Öte yandan, dağlarda toprakların niteliğini bozan şiddetli bir aşınma meydana geldiğinden, ovalarda tarım, dağlara oranla, çok daha verimli topraklar üzerinde yapılır. Ayrıca ovalarda ulaşım dağlara göre çok daha kolaydır. Son olarak, ovalar çeşitli maden yataklarının (kömür, petrol, demir) korunduğu jeolojik kesimlerdir; oysa dağlarda bu gibi kesimler açınımla büyük zarar görür. Yeryüzündeki sanayi etkinliklerinin büyük bölümü ve bunun sonucunda da yeni kentler hep ovalarda toplanmaktadır.
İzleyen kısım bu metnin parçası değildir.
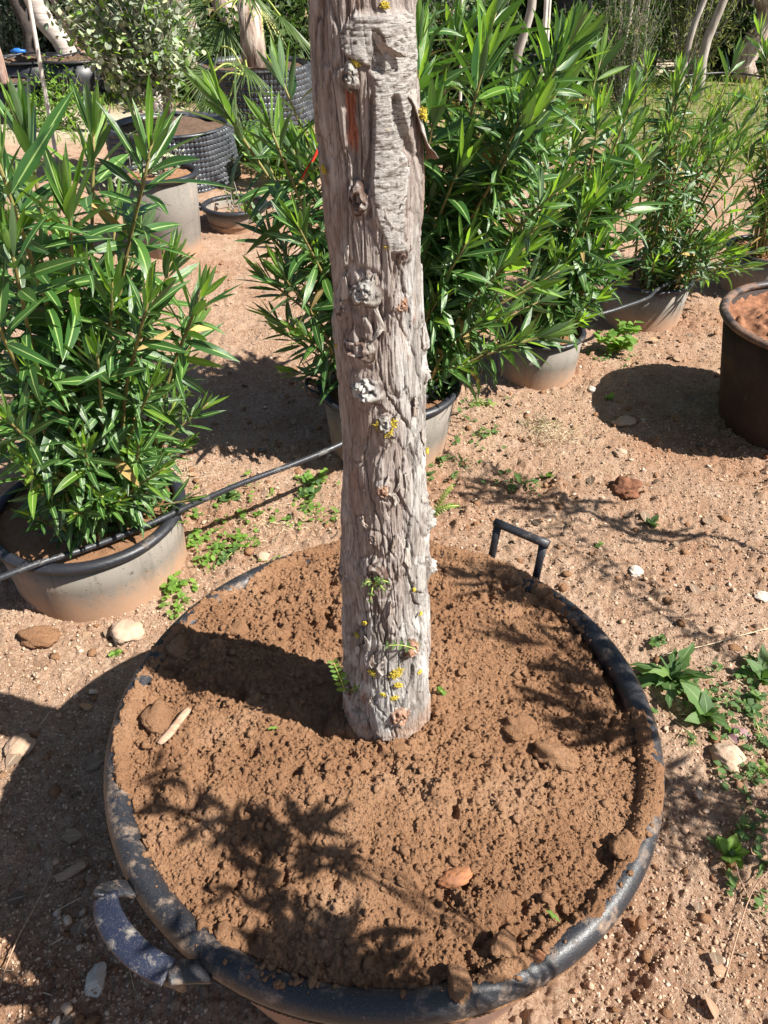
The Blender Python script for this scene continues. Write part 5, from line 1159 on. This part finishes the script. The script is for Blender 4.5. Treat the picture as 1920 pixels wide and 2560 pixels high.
for i, (px, py, Y, w_, ln, lb, mt) in enumerate(tr): trunkobj(px, py, Y, w_, ln, lb, mt, seed=i+3, crown=Y > 10.3, flare=2.0 if 'swollen' in lb else 1.2)
# black pots in the far rows
for (px, py, Y, R, h, lb) in [(75, 150, 9.9, .42, .32, 'big black pot at the foot of the dark swollen trunk'), (190, 190, 9.3, .33, .40, 'black pot below the ringed leaning palm'), (112, 70, 12.3, .2, .35, 'small grey pot around the slim post-like trunk'), (-10, 190, 8.3, .3, .34, 'black pot cut by the left edge'),
                              (1617, 120, 10.8, .17, .3, 'dark pot at the foot of the feathery shrub'), (1850, 110, 11.6, .4, .35, 'black pot pile at the upper right corner'), (1500, 100, 12.6, .25, .35, 'black pot between far trunks at upper right'), (1400, 130, 10.5, .36, .28, 'black pot of the dark shaggy palm'), (1270, 110, 11.5, .3, .35, 'black pot behind the centre oleander top'), (560, 130, 9.6, .3, .35, 'black pot of the whitish shaggy palm'), (440, 90, 10.9, .3, .3, 'black pot of the short grey trunk')]:
    f = at(px, py, Y); pot('black_pot', (f.x, Y), R, R*.82, h, lb, 'rimblack', seg=40, seed=int(abs(px)), soilmat='darksoil')
# bamboo canes and stakes
def stick(px0, py0, px1, py1, Y, r, label, mat='cane'):
    a = gp(px1, py1); a.y = Y; A0 = at(px1, py1, Y); A0.z = 0; B0 = at(px0, py0, Y); d = (B0-Vector((A0.x, Y, max(A0.z, 0)))); e = Vector((A0.x, Y, 0))+d*2.0
    V, F = tube(catmull([Vector((A0.x, Y, -.02)), B0, e], 8), r, 8); o = link('cane', mesh('cane', V, F), None, MAT[mat]); return tag(o, label, 'cane')
stick(72, 0, 86, 175, 6.6, .016, 'white cane standing upright at the upper left')
stick(1366, 0, 1370, 250, 5.2, .012, 'pale wooden stake behind the centre oleander, left of a pair')
stick(1372, 40, 1378, 250, 5.3, .010, 'pale wooden stake behind the centre oleander, right of a pair')
stick(1155, 0, 1162, 150, 7.0, .012, 'thin white stake just right of the main trunk')
# feathery conifer-like shrub upper right and other far shrubs
CT = [leaf_template(.2, .09, .3, 2, shape=1), leaf_template(.6, .10, .3, 2, shape=1)]
ST2 = [leaf_template(.3, .26, .25, 2, shape=1), leaf_template(.6, .28, .2, 2, shape=1)]
def far_shrub(px, py, Y, wx, zt, label, mat, n=60, leaf=.06, T=CT, dens=50, seed=1, mat2=None, clump=.16, zlo=.05):
    f = at(px, py, Y); return bushy('shrub', (f.x, Y), 0, (f.x-wx, f.x+wx, Y-wx*.7, Y+wx*.7, zlo, zt), n, leaf, mat, label, mat2, T=T, seed=seed, dens=dens, clump=clump)
far_shrub(1560, 200, 8.8, .42, 1.5, 'feathery dark conifer-like shrub at the upper right', 'darkfol', 80, .06, seed=1, mat2='conif')
far_shrub(1730, 120, 10.2, .75, 1.8, 'airy yellow-green feathery bush behind the right oleanders', 'conif', 55, .08, seed=2)
far_shrub(1500, 60, 11.8, .6, 1.8, 'olive feathery bush between far trunks', 'conif', 60, .08, seed=3, mat2='darkfol')
far_shrub(1110, 60, 9.5, .6, 1.7, 'grey-green bush just right of the main trunk top', 'silver', 60, .06, ST2, seed=4, mat2='darkfol')
far_shrub(1000, 90, 9.0, .5, 1.5, 'dark bush behind the main trunk, upper centre', 'darkfol', 60, .08, ST2, seed=5)
far_shrub(250, 40, 12.5, .8, 1.6, 'dark bush far behind the silvery shrub', 'darkfol', 60, .10, ST2, seed=6)
far_shrub(20, 60, 11.5, .6, 1.6, 'grey olive-like bush in the upper left corner', 'silver', 60, .06, ST2, seed=7)
far_shrub(690, 60, 10.6, .7, 1.6, 'dark bush behind the fan palm', 'darkfol', 60, .10, ST2, seed=8)
far_shrub(1880, 30, 14.0, .8, 1.6, 'dark bush in the far upper right corner', 'darkfol', 60, .10, ST2, seed=9)
far_shrub(1330, 60, 12.6, .7, 1.6, 'dark bush among trunks right of centre', 'darkfol', 60, .10, ST2, seed=10)
far_shrub(140, 150, 9.0, .25, .45, 'yellow-flowered weed clump under the leaning palm', 'weedlite', 20, .05, ST2, seed=11, mat2='flower2' if False else None, dens=24)
far_shrub(110, 215, 7.9, .45, .28, 'bright low weeds beside the white cane foot', 'weedlite', 30, .05, ST2, seed=12, dens=30)
far_shrub(700, 330, 6.4, .4, .32, 'yellow-green low weeds left of the main trunk', 'weedlite', 30, .05, ST2, seed=13, dens=30)
far_shrub(590, 290, 6.9, .4, .25, 'low weeds below the farther dimpled pot', 'weed', 30, .05, ST2, seed=15, dens=30)
far_shrub(320, 345, 5.6, .25, .30, 'small weeds in front of the silvery shrub pot', 'silver', 14, .04, ST2, seed=16, dens=18)
for k_, (px_, py_, Y_, w_, zt_, lb_) in enumerate([(1450, 120, 9.6, .55, 1.0, 'low dark bush left of the feathery conifer-like shrub'), (1640, 60, 12.0, .8, 1.5, 'dark bush filling the gap behind the slender pale trunk'), (1800, 60, 12.4, .7, 1.4, 'dark bush beneath the broad whitish trunk'), (1200, 110, 9.0, .45, 1.2, 'dark bush between oleander tops right of the main trunk'), (1890, 90, 10.8, .5, .8, 'dark low bush by the black pots at the upper right'), (60, 110, 11.8, .7, 1.2, 'dark bush behind the swollen-footed trunk'), (250, 110, 10.8, .6, 1.1, 'dark bush right of the leaning ringed palm'), (500, 140, 9.9, .45, .9, 'dark bush at the foot of the shaggy palm'), (640, 150, 9.3, .5, 1.0, 'dark bush behind the farther dimpled pot'), (390, 120, 9.2, .4, 1.0, 'dark bush hidden behind the silvery shrub crown')]):
    far_shrub(px_, py_, Y_, w_, zt_, lb_, 'darkfol', 46, .11, ST2, seed=40+k_, dens=42)
# far grass and flowers
def grass(n, seed, xr, yr, cond, h=.07, mat='grass', name='grass', label=''):
    r = np.random.RandomState(seed); x = xr[0]+(xr[1]-xr[0])*r.rand(n); y = yr[0]+(yr[1]-yr[0])*r.rand(n); k = cond(x, y, r); x, y = x[k], y[k]; n = len(x)
    z = gh(x, y, False); a = r.rand(n)*6.28; hh = h*(.5+r.rand(n)); w_ = .004+.004*r.rand(n); lx = r.randn(n)*hh*.4; ly = r.randn(n)*hh*.4
    A_ = np.stack([x-w_*np.cos(a), y-w_*np.sin(a), z-.005], 1); B_ = np.stack([x+w_*np.cos(a), y+w_*np.sin(a), z-.005], 1); C_ = np.stack([x+lx*.4+w_*.6*np.cos(a), y+ly*.4+w_*.6*np.sin(a), z+hh*.6], 1); D_ = np.stack([x+lx, y+ly, z+hh], 1)
    V = np.stack([A_, B_, C_, D_], 1).reshape(-1, 3); q = np.arange(n)*4; F = np.concatenate([np.stack([q, q+1, q+2], 1), np.stack([q, q+2, q+3], 1)]); UV = np.tile([[.1, 0], [.9, 0], [.8, .5], [.3, 1]], (n, 1))
    o = link(name, mesh(name, V, F, uv=UV), None, MAT[mat]); tag(o, label, kind='stuff'); return o
def gcond(x, y, r): red_, g_, p_ = masks(x, y); return r.rand(len(x)) < g_*1.2
grass(60000, 1, (-6, 9), (6, 17), gcond, .08, label='short green grass and weeds on the far ground')
fx = grass(1500, 4, (-5, 7), (8.5, 15), gcond, .06, 'flower', 'flowers', 'tiny yellow flowers dotted in the far grass')
# far hoses
for pts, lb in [([(-100, 180, .35), (60, 133, .40), (140, 140, .42), (200, 130, .40)], 'thin black hose sagging between the far left pots'), ([(1840, 175, .12), (1920, 178, .12), (2000, 180, .12)], 'thin black hose across the far right grass'), ([(1700, 190, .25), (1820, 182, .25), (1930, 195, .25)], 'second thin hose across the grass at far right')]:
    P = [gp(*p) for p in pts]; V, F = tube(catmull(P, 6), .010, 6); o = link('hose', mesh('hose', V, F), None, MAT['hose']); tag(o, lb, 'hose')
p = gp(45, 128, .42); V, F = tube([p+Vector((-.08, 0, 0)), p+Vector((-.04, 0, 0)), p+Vector((-.03, 0, 0)), p+Vector((.02, 0, 0)), p+Vector((.03, 0, 0)), p+Vector((.08, 0, 0))], [.012, .022, .03, .03, .02, .014], 10); o = link('hose_connector', mesh('hose_connector', V, F), None, MAT['blue']); tag(o, 'blue hose connector on the far left hose', 'connector')
p = at(182, 110, 9.45); V, F = lathe([(.125, .62), (.128, .72), (.126, .80)], at(178, 110, 9.6).x-.19, 9.6, 24); 
# distant hedge closing the nursery
hx = np.random.RandomState(2); n = 5000; a = np.radians(hx.uniform(20, 160, n)); d = hx.uniform(19, 24, n); hgt = hx.rand(n)**.8*3.2
Vs = []; V0, F0, UV = SIL[1]; dirs = hx.randn(n, 3)
Ls = [(basis(Vector((d[i]*math.cos(a[i]), d[i]*math.sin(a[i]), hgt[i])), Vector(dirs[i]), Vector((0, 0, 1)), .8), 0) for i in range(n)]
Vs = []; 
for m, _ in Ls: A_ = np.array(m); Vs.append(V0@A_[:3, :3].T+A_[:3, 3])
F = (F0[None]+(np.arange(n)*len(V0))[:, None, None]).reshape(-1, 4)
o = link('far_hedge', mesh('far_hedge', np.concatenate(Vs), F, uv=np.tile(UV, (n, 1))), None, MAT['darkfol']); tag(o, 'dense dark vegetation closing the far side of the nursery', kind='stuff')
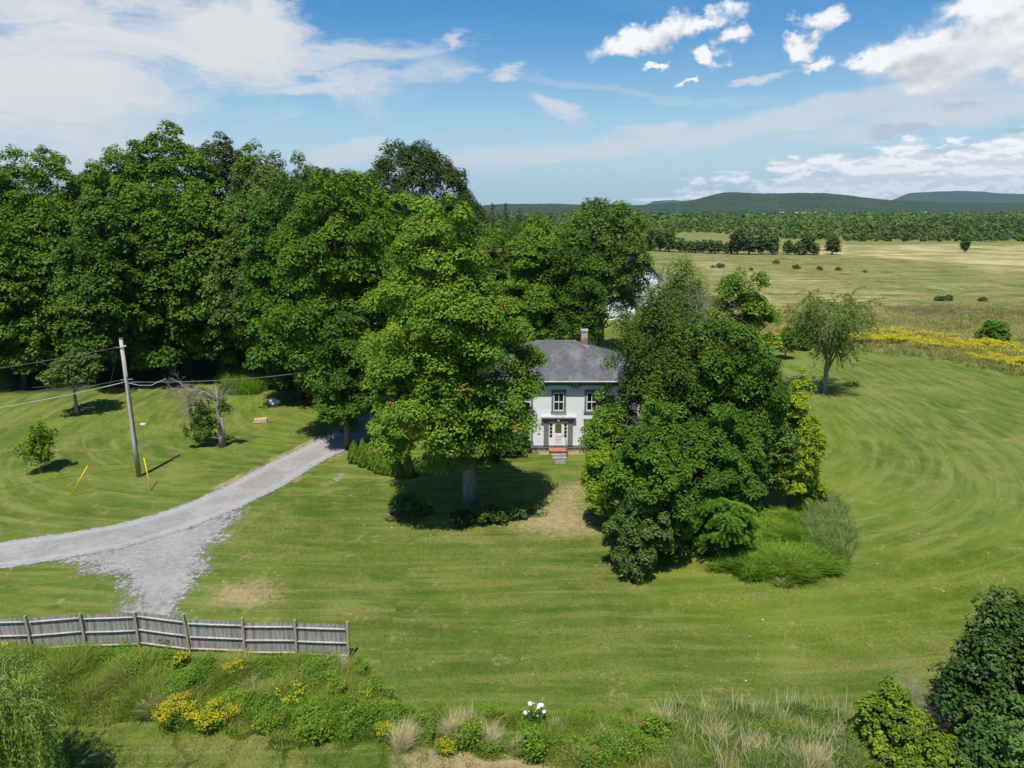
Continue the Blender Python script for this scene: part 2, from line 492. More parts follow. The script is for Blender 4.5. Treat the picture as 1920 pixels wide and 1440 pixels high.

Bununla birlikte, ovalık bölgelerin doğal avantajları kesin ve genel olmaktan çok uzaktır. Tropikal bölgelerde, iklim bakımından yaşamaya daha elverişli dağlık kesimler, ovalara oranla daha kalabalıktır; ne var ki aynı özelliğe Orta Avrupa ve Kuzey Afrika'daki bazı dağlık bölgelerde de rastlanır; bunun nedeni, bazı istila olayları sırasında ovalarda yaşayan insanların büyük bölümünün daha güvenli dağlık bölgelere (Karpatlar, Kafkasya, vb.) çekilmesidir. Uzunca bir süre insanlar, ağır topraklı. zengin, tekdüze büyük ovaları değil, toprakları çok daha engebeli, çok daha çeşitli, ama kapalı ekonomi çerçevesinde işlenmesi daha kolay, dağlık kesimleri tercih ettiler. Çoğunlukla ovaların değerlendirilmesi, önemli akaçlama ya da sulama çalışmalarını gerektirdiğinden kısa süre öncesine kadar sıtmanın kol gezdiği Tuna ırmağının suladığı Avrupa ovaları, Doğu Avrupa ovaları ve Akdeniz bölgesindeki bazı ovalar, ancak bir ya da iki yüzyıldan beri kalabalıklaşabildi. Sanayi devrimine kadar dağlık bölgeler, su, kereste, enerji ve hammadde kaynakları içermeleri açısından ovalara oranla çok daha elverişli yerlerdi.
Günümüzde ovaların üstünlüğü çok daha açık biçimde anlaşılmaktadır: çünkü, büyük kent birimlerinin oluşmasına yol açan hızlı kitle ulaşımı ve makineleşmiş tarım için seçilen yerler ovalardır. Modern teknikler çorak ve bataklık ovaların değerlendirilmesine olanak sağlamaktadır: nitekim, yüz yılı aşkın bir süredir, tarım alanlarının daha çok ovalarda genişlediği görülmektedir. Başlangıçta yalnızca dağlarda kurulan santrallardan elde edilen hidroelektrik bile, günümüzde, ovalarda önlerine dev setler çekilen büyük ırmaklardan da elde edilmektedir.